start

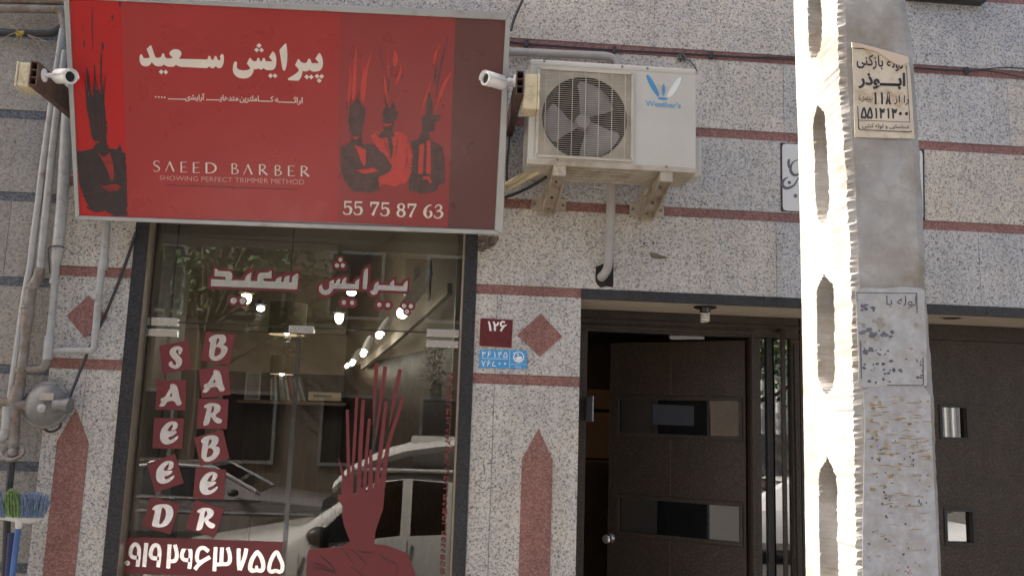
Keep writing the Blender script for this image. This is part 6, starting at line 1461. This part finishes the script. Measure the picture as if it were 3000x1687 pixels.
nose = MB(); nose.ball((-.33-.125, -4.92, 1.44), .022, 8, 6, (1.2, .8, 1.1)); nose.ball((-.33-.10, -4.92, 1.385), .03, 8, 6)
no = nose.build('face', dme.materials[0]); no.parent = dob; no.matrix_parent_inverse = Matrix.Translation(dob.location).inverted()
# grey saloon across the street
SED = [(-2.2, .34, .72, .80, .66, .58, 0, 0), (-2.1, .28, .78, .88, .80, .70, 0, 0), (-1.1, .26, .88, .98, .84, .74, 0, 1), (-.35, .26, .90, 1.36, .84, .62, 0, 0), (-.28, .26, .90, 1.39, .84, .61, 1, 0), (.42, .26, .91, 1.40, .84, .61, 0, 0), (.50, .26, .91, 1.40, .84, .61, 1, 0), (1.05, .26, .93, 1.34, .84, .62, 0, 1), (1.62, .26, .95, 1.02, .83, .72, 0, 0), (2.2, .30, .92, .98, .80, .70, 0, 0), (2.27, .36, .80, .90, .74, .66, 0, 0)]
gsed = car('grey_saloon', 0, 0, SED, car_paint('grey_car_paint', (.30, .28, .275), .15), 'grey saloon parked across the street, mirrored behind the lettered glass', True)
tri = MB()
for sd in (1, -1):
    tri.box(-1.1, 2.1, sd*.838-.006, sd*.838+.006, .868, .892); tri.box(-2.0, 2.1, sd*.848-.006, sd*.848+.006, .656, .680)
    tri.tube([(-1.05, sd*.74, 1.0), (-.35, sd*.645, 1.345), (.3, sd*.63, 1.372), (1.05, sd*.64, 1.335), (1.55, sd*.73, 1.03)], .030, 6)
tri.build('trim_strip', paint('bright_trim', (.72, .72, .72), .4, .2), gsed)
wm = MB(); wm.ball((-.72, .92, .98), .08, 10, 8, (1.2, .9, .7)); wm.ball((-.72, -.92, .98), .08, 10, 8, (1.2, .9, .7)); wm.build('wing_mirror', m_blackp, gsed)
finish(gsed, (-3.9, -10.9, 0), math.pi)
whs_ = car('white_saloon', 0, 0, SED, car_paint('white_saloon_paint', (.76, .77, .78)), 'white saloon parked across the street, mirrored in the glass strip beside the door', True)
finish(whs_, (6.35, -10.4, 0), 0)
w2_ = copy_tree(whs_); w2_['label'] = 'white saloon driving in the middle of the street, mirrored in the square garage windows'
finish(w2_, (8.7, -7.2, 0), 0)
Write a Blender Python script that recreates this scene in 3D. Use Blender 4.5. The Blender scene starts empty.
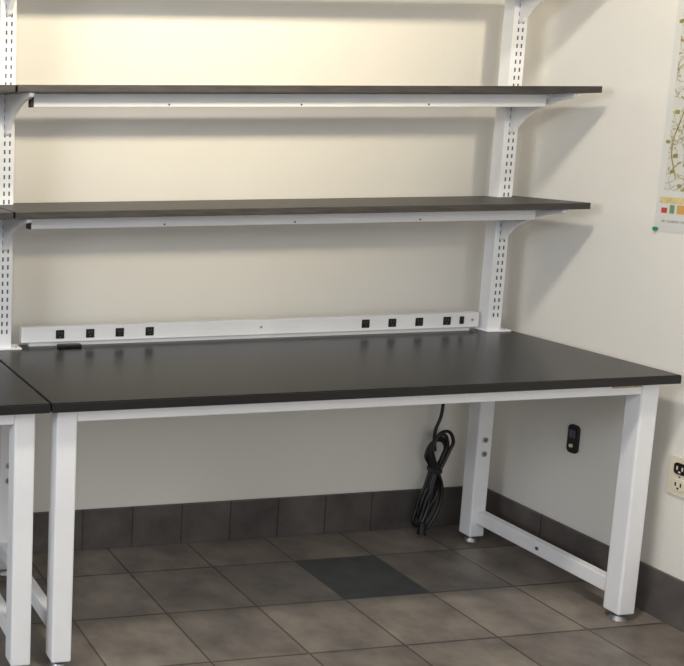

end

■ Description of the task
Copy out each line word for word, please, skipping the images.

■ Exercise answer
Keep writing the Blender script for this image. This is part 6, starting at line 1461. This part finishes the script. Measure the picture as if it were 3000x1687 pixels.
nose = MB(); nose.ball((-.33-.125, -4.92, 1.44), .022, 8, 6, (1.2, .8, 1.1)); nose.ball((-.33-.10, -4.92, 1.385), .03, 8, 6)
no = nose.build('face', dme.materials[0]); no.parent = dob; no.matrix_parent_inverse = Matrix.Translation(dob.location).inverted()
# grey saloon across the street
SED = [(-2.2, .34, .72, .80, .66, .58, 0, 0), (-2.1, .28, .78, .88, .80, .70, 0, 0), (-1.1, .26, .88, .98, .84, .74, 0, 1), (-.35, .26, .90, 1.36, .84, .62, 0, 0), (-.28, .26, .90, 1.39, .84, .61, 1, 0), (.42, .26, .91, 1.40, .84, .61, 0, 0), (.50, .26, .91, 1.40, .84, .61, 1, 0), (1.05, .26, .93, 1.34, .84, .62, 0, 1), (1.62, .26, .95, 1.02, .83, .72, 0, 0), (2.2, .30, .92, .98, .80, .70, 0, 0), (2.27, .36, .80, .90, .74, .66, 0, 0)]
gsed = car('grey_saloon', 0, 0, SED, car_paint('grey_car_paint', (.30, .28, .275), .15), 'grey saloon parked across the street, mirrored behind the lettered glass', True)
tri = MB()
for sd in (1, -1):
    tri.box(-1.1, 2.1, sd*.838-.006, sd*.838+.006, .868, .892); tri.box(-2.0, 2.1, sd*.848-.006, sd*.848+.006, .656, .680)
    tri.tube([(-1.05, sd*.74, 1.0), (-.35, sd*.645, 1.345), (.3, sd*.63, 1.372), (1.05, sd*.64, 1.335), (1.55, sd*.73, 1.03)], .030, 6)
tri.build('trim_strip', paint('bright_trim', (.72, .72, .72), .4, .2), gsed)
wm = MB(); wm.ball((-.72, .92, .98), .08, 10, 8, (1.2, .9, .7)); wm.ball((-.72, -.92, .98), .08, 10, 8, (1.2, .9, .7)); wm.build('wing_mirror', m_blackp, gsed)
finish(gsed, (-3.9, -10.9, 0), math.pi)
whs_ = car('white_saloon', 0, 0, SED, car_paint('white_saloon_paint', (.76, .77, .78)), 'white saloon parked across the street, mirrored in the glass strip beside the door', True)
finish(whs_, (6.35, -10.4, 0), 0)
w2_ = copy_tree(whs_); w2_['label'] = 'white saloon driving in the middle of the street, mirrored in the square garage windows'
finish(w2_, (8.7, -7.2, 0), 0)
Write a Blender Python script that recreates this scene in 3D. Use Blender 4.5. The Blender scene starts empty.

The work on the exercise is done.